In his notes to line 347 of Shade's Pale Fire Prof. Kinbote quotes "the jumble of broken words and meaningless syllables" which is supposed to encode a message from Aunt Maud's spirit (in the "Old Barn" episode). The transcription goes
pada ata lane pad not ogo old wart alan ther tale feur far rant lant tal told
Kinbote then makes a half-hearted attempt to unscramble the string: "some of the balderdash may be recombined into other lexical units making no better sense (e.g., 'war', 'talant', 'her', 'arrant', etc.)". The gloss is not totally disorienting; in fact, "talant" may be a clue but in an oblique application.
I propose that the message contains the thrice repeated and scattered Latin name of the Red Admirable butterfly, Vanessa atalanta:
pads АТА LANe pad noT ogo old wArT ALAN Ther tAle feur far rAnT LANT tAl told
This may be indeed a warning issued to John Shade by his Aunt's ghost; the beautiful Nymphalid hovers around him just six lines before his death. The Red Admirable Theme is quite important in the novel. The Kinbotian Index lists it as being "evoked, 270; flying over a parapet on a Swiss, hillside, 408; figured, 470; caricatured, 949; accompanying S's last steps in the evening sunshine, 993." The fatidic role ascribed to this butterfly is discussed by Nabokov in his interview with Alfred Appel (Strong Opinions, 170).

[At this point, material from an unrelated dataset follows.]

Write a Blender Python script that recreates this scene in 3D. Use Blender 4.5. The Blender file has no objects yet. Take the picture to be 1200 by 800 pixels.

With the kind permission of Mrs. Vladimir Nabokov, I should like to quote here a passage in her letter to me on the subject, which definitively decodes the cipher (she refers to her Russian rendition of it; interpolations in square brackets mine):
The entire message of the ghost, if carefully read, represents a clear warning from Aunt Maud advising Shade not to go to Goldsworth's. Pada and tata hint at "father"; then: "pada ATA i ne LANTA. Then: "nedi" — neydi, ne khodi [NOT oGO]. Then: oGOL VARTA [Go OLD WART]. Strakh (feur), lane [...], and tale are also represented [in the Russian version]".